## Stated exercise
Which lines run from the first one up to and including the one with "nr = np.random.default_rng(11)"? Print exactly those.

## Given information
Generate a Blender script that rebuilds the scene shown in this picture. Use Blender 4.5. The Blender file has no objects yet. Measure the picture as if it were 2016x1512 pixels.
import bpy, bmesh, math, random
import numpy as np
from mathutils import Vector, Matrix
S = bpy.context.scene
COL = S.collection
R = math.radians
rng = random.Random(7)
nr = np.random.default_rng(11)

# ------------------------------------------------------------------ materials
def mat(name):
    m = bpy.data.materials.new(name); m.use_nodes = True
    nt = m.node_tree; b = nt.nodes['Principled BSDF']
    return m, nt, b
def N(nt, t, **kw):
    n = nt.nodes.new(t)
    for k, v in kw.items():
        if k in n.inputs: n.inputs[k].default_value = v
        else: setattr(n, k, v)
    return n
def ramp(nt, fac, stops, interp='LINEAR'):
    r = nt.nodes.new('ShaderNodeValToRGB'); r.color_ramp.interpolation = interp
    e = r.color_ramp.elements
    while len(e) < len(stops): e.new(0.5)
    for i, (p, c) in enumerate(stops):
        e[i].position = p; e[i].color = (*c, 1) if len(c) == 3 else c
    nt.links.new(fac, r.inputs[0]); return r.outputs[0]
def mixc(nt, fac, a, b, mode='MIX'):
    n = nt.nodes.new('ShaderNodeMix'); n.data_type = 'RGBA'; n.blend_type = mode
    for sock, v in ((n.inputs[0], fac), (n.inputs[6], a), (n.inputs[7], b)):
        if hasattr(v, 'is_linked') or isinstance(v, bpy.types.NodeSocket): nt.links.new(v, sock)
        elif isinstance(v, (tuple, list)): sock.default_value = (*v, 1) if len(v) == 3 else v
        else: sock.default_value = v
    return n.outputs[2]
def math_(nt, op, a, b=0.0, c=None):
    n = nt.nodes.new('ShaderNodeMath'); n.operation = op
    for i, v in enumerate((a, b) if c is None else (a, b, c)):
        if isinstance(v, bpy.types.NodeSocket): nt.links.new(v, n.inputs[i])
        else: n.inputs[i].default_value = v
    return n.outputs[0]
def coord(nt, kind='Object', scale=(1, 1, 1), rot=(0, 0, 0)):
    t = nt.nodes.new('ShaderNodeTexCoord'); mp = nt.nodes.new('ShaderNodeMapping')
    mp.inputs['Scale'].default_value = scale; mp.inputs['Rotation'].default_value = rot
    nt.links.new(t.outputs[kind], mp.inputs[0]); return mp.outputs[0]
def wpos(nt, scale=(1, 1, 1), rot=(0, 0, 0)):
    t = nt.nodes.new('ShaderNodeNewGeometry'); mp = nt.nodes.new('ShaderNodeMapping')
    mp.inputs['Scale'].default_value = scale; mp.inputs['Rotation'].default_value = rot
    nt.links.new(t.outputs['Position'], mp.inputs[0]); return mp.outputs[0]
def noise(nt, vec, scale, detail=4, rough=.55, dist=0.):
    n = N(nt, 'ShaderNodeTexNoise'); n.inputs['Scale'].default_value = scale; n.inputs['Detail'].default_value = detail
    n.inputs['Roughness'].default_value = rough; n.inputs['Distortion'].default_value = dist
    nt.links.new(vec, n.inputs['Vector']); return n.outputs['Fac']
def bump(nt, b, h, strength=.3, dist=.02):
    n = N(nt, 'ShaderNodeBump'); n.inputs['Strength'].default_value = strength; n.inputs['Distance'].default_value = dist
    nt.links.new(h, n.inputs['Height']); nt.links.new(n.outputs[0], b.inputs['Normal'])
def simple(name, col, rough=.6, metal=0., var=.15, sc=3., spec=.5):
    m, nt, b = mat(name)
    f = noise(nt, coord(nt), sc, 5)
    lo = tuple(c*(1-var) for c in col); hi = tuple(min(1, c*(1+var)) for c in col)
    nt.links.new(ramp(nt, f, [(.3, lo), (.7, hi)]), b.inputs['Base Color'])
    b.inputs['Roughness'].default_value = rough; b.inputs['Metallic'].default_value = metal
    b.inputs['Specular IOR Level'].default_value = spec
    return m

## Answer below
Generate a Blender script that rebuilds the scene shown in this picture. Use Blender 4.5. The Blender file has no objects yet. Measure the picture as if it were 2016x1512 pixels.
import bpy, bmesh, math, random
import numpy as np
from mathutils import Vector, Matrix
S = bpy.context.scene
COL = S.collection
R = math.radians
rng = random.Random(7)
nr = np.random.default_rng(11)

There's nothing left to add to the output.